▸ Extracted records
#####

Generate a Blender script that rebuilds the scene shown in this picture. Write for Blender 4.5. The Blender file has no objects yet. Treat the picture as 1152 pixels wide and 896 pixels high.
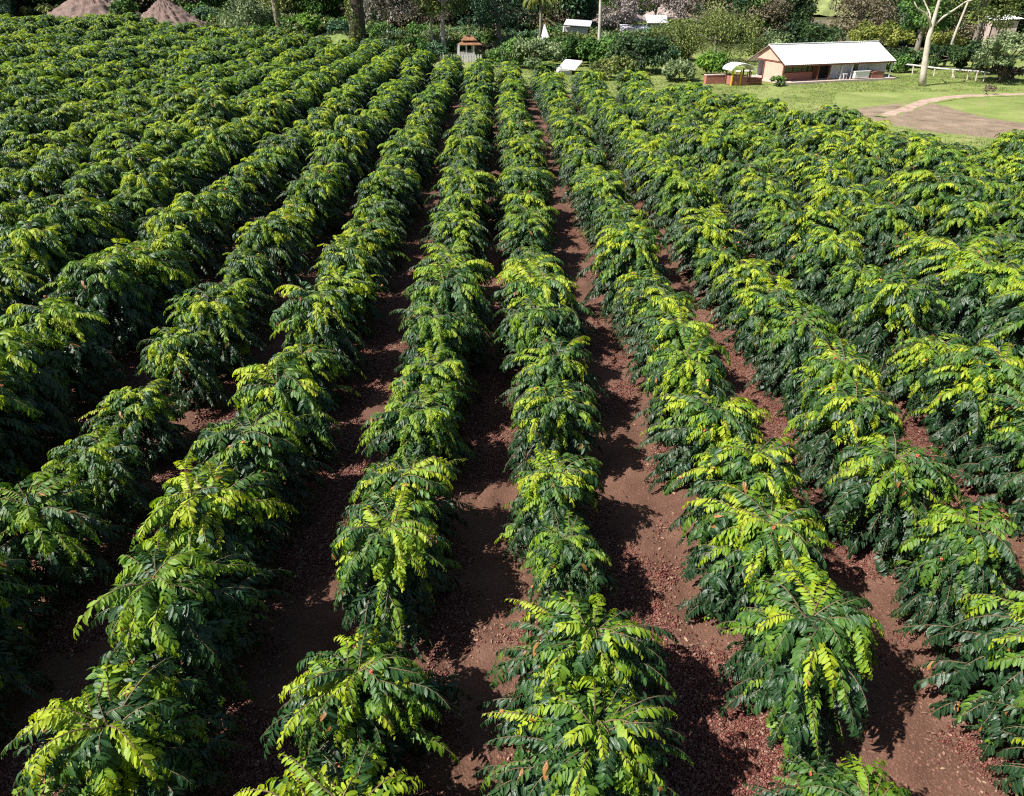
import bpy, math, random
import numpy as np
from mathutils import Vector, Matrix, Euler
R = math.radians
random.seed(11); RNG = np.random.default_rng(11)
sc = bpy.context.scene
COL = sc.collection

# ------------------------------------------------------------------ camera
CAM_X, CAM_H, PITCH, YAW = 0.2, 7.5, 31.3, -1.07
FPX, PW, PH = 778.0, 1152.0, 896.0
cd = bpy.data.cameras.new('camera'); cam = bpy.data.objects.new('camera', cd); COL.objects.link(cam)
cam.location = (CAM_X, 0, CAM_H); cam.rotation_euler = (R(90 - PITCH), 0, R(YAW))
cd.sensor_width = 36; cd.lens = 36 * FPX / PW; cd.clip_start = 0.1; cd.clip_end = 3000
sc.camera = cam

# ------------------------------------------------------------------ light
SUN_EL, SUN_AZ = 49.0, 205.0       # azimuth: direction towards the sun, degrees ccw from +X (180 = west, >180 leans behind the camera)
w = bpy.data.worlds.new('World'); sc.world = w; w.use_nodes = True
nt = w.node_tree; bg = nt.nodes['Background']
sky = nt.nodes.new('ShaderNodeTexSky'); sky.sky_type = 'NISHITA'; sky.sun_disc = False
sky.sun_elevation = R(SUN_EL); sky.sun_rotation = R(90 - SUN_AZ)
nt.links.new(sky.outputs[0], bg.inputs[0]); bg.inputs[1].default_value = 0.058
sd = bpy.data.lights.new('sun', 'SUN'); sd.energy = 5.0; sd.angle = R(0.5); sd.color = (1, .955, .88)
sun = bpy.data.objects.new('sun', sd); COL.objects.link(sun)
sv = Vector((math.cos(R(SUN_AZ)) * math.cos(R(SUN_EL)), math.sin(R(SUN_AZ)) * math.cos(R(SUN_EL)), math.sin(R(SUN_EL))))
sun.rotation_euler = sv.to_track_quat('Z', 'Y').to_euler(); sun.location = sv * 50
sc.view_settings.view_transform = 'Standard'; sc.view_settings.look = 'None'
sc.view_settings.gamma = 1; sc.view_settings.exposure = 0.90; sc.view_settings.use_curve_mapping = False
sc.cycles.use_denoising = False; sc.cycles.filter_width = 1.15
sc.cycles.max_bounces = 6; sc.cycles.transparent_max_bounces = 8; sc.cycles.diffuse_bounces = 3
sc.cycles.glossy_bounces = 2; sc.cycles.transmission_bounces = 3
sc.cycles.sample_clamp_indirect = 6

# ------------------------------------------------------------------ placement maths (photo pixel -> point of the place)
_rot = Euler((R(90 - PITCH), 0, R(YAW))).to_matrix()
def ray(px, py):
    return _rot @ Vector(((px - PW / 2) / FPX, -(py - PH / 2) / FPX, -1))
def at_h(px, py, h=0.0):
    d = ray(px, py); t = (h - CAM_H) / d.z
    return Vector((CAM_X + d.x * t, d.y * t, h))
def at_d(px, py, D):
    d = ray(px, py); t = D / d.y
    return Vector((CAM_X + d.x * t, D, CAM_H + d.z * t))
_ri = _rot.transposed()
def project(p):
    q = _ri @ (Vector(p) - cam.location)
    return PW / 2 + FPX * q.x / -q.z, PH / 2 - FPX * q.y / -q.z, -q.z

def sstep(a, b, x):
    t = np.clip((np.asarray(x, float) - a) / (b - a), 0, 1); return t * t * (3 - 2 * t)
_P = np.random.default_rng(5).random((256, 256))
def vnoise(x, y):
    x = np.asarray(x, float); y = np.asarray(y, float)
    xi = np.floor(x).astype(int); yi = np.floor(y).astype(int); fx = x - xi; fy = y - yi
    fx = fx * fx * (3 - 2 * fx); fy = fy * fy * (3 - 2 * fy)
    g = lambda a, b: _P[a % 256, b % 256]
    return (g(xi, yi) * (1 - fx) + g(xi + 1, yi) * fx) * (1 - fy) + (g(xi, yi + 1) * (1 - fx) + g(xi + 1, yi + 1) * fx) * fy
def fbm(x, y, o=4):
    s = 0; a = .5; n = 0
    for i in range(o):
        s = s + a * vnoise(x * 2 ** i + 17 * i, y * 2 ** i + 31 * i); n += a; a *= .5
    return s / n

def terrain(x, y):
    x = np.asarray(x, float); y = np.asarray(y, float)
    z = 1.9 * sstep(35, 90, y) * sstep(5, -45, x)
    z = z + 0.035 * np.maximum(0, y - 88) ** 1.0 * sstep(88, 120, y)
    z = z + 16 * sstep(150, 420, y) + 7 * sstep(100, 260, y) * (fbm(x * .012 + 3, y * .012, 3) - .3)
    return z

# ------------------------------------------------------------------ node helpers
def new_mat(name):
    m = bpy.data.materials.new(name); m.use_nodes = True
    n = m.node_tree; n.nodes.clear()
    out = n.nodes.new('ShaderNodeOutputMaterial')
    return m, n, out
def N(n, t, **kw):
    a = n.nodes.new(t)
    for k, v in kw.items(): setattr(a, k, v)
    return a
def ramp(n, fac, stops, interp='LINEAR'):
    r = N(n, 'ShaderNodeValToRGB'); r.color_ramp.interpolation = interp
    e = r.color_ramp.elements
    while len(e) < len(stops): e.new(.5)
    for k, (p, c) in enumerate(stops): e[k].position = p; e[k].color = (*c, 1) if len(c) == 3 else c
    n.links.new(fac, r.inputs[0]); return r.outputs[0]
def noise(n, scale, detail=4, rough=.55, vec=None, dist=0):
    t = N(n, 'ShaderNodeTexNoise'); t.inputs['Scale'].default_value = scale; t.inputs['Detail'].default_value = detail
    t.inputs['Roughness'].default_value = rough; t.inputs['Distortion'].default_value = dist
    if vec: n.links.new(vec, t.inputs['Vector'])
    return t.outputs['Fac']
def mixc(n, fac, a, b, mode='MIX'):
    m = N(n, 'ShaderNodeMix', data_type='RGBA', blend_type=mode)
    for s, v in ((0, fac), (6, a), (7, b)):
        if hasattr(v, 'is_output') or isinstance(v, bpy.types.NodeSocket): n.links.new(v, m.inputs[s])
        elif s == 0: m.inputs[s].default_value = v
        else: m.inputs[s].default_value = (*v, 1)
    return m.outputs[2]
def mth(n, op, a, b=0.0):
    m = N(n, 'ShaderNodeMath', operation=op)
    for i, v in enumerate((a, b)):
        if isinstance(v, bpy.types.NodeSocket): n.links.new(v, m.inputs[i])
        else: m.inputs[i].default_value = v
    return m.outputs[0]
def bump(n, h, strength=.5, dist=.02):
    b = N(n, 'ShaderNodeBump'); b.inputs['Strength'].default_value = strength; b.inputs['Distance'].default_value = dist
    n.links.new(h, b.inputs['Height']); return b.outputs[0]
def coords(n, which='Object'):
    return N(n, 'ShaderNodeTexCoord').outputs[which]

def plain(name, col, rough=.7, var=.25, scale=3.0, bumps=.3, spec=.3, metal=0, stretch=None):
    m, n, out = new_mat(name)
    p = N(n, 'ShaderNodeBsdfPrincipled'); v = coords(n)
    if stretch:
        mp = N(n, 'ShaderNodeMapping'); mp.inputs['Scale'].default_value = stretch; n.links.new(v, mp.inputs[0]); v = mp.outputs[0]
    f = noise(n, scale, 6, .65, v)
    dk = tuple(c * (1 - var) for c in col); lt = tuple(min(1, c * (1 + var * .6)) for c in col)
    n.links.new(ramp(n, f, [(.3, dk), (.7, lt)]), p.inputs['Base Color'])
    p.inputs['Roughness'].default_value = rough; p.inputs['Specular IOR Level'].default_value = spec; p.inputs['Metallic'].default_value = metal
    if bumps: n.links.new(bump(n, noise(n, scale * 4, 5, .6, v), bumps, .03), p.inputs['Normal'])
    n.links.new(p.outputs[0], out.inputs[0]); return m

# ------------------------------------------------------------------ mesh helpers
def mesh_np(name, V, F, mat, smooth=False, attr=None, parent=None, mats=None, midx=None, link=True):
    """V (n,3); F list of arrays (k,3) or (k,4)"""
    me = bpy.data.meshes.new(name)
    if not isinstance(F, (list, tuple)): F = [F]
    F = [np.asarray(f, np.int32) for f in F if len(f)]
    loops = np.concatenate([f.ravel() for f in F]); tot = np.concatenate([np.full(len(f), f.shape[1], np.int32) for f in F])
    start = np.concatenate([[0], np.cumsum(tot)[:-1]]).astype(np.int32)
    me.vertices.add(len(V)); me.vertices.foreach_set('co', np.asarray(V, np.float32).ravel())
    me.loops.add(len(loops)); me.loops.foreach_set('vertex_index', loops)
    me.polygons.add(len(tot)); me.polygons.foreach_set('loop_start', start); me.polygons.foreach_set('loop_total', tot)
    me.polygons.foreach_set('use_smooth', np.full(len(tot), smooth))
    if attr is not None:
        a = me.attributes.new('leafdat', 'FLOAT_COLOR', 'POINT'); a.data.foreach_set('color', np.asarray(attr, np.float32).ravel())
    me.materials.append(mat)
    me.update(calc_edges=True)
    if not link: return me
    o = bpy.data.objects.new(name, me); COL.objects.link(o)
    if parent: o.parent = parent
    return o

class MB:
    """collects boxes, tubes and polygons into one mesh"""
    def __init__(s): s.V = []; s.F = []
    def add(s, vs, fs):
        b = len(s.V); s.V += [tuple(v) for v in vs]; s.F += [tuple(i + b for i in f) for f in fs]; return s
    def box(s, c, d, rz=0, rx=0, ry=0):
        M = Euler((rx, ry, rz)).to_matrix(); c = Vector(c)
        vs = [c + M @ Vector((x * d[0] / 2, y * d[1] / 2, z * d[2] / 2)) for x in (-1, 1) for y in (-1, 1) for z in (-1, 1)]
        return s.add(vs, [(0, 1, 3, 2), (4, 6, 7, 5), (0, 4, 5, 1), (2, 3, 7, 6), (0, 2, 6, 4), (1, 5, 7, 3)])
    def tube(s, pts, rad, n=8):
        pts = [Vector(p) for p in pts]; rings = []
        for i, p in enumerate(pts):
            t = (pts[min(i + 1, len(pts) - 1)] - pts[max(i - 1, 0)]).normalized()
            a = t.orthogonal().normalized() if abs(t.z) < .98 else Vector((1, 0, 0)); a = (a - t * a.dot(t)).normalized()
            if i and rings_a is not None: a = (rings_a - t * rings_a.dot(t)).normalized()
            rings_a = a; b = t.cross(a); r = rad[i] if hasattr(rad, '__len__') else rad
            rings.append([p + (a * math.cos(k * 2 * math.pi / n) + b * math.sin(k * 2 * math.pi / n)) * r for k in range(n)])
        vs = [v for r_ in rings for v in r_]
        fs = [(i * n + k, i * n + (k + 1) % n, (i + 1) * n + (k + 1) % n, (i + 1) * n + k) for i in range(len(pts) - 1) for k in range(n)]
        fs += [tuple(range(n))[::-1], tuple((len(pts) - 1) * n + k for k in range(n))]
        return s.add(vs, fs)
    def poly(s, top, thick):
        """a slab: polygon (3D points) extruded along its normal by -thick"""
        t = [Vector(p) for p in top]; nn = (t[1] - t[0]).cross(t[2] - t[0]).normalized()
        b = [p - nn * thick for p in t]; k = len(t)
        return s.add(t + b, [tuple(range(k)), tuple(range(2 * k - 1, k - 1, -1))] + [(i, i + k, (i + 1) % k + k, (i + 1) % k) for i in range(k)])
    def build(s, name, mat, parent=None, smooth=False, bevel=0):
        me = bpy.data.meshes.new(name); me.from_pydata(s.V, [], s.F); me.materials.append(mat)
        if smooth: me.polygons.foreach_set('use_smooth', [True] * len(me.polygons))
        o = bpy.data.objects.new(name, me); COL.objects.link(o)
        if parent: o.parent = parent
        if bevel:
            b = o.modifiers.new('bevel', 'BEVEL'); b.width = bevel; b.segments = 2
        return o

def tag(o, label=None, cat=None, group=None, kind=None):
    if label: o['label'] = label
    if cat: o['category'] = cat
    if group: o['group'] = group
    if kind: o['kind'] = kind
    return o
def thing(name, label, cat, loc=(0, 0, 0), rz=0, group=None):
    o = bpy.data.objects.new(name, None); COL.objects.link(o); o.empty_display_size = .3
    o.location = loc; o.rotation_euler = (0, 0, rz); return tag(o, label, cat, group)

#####

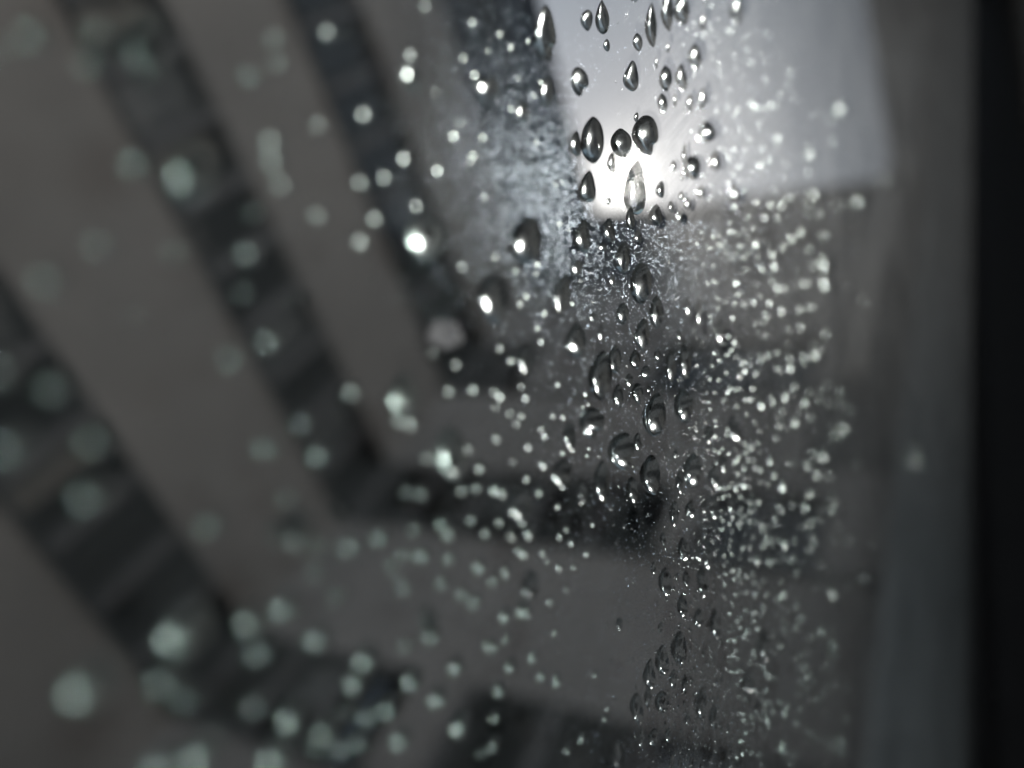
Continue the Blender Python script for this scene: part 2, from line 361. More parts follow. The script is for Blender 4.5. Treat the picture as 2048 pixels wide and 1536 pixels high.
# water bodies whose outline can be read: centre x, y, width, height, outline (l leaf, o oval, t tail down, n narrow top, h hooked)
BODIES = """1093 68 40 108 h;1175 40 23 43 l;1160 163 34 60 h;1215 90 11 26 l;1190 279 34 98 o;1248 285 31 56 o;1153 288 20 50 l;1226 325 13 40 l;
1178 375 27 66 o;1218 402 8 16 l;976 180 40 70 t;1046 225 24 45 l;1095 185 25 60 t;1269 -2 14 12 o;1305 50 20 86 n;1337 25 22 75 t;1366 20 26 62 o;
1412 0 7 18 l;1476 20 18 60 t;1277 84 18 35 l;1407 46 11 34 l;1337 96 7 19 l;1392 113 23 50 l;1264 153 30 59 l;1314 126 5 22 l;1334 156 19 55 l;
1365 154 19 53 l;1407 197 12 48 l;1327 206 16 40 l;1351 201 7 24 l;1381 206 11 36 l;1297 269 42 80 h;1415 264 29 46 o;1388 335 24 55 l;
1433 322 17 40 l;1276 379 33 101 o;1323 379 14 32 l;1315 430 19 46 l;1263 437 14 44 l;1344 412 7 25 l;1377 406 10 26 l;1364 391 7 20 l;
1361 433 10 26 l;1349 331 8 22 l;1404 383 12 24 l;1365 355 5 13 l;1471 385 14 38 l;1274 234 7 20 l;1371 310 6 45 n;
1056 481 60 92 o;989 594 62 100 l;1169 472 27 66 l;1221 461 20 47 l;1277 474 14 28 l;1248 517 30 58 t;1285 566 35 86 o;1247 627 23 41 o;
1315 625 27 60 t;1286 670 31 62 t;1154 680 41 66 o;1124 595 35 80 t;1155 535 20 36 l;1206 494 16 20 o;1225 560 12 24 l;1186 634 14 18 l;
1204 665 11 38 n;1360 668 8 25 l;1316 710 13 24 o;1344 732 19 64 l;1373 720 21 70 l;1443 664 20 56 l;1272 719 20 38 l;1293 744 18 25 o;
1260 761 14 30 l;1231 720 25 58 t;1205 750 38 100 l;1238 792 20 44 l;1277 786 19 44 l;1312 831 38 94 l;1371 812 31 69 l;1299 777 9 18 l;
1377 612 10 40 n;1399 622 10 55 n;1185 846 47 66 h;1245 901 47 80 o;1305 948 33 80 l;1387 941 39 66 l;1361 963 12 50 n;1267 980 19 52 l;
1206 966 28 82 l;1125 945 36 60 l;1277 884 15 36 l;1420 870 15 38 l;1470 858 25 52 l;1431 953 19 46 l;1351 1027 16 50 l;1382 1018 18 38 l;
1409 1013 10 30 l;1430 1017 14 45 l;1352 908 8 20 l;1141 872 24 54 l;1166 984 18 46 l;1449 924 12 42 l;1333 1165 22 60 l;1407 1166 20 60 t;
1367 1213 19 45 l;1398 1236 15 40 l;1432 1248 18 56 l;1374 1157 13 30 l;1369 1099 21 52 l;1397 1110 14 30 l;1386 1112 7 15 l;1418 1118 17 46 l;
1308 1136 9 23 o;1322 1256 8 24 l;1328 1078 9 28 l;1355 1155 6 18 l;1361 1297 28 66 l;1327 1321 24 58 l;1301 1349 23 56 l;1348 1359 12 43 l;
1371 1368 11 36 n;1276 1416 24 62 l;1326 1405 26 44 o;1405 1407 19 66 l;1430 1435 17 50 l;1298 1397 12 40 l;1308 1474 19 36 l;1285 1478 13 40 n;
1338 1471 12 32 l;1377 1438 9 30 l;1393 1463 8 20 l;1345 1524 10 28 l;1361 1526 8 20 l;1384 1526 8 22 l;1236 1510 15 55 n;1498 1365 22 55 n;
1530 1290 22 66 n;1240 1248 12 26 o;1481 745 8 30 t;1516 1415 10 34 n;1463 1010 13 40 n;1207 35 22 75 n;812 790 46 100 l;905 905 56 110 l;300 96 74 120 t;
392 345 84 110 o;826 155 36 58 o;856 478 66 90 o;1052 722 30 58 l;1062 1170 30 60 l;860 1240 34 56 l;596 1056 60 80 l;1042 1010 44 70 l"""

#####

▸ Task objective
From the line containing "Generate a Blender" through the line containing "sc.camera = cam", copy every line above exactly, without pictures.

▸ Exercise result
Generate a Blender script that rebuilds the scene shown in this picture. Write for Blender 4.5. The Blender file has no objects yet. Treat the picture as 1152 pixels wide and 896 pixels high.
import bpy, math, random
import numpy as np
from mathutils import Vector, Matrix, Euler
R = math.radians
random.seed(11); RNG = np.random.default_rng(11)
sc = bpy.context.scene
COL = sc.collection

# ------------------------------------------------------------------ camera
CAM_X, CAM_H, PITCH, YAW = 0.2, 7.5, 31.3, -1.07
FPX, PW, PH = 778.0, 1152.0, 896.0
cd = bpy.data.cameras.new('camera'); cam = bpy.data.objects.new('camera', cd); COL.objects.link(cam)
cam.location = (CAM_X, 0, CAM_H); cam.rotation_euler = (R(90 - PITCH), 0, R(YAW))
cd.sensor_width = 36; cd.lens = 36 * FPX / PW; cd.clip_start = 0.1; cd.clip_end = 3000
sc.camera = cam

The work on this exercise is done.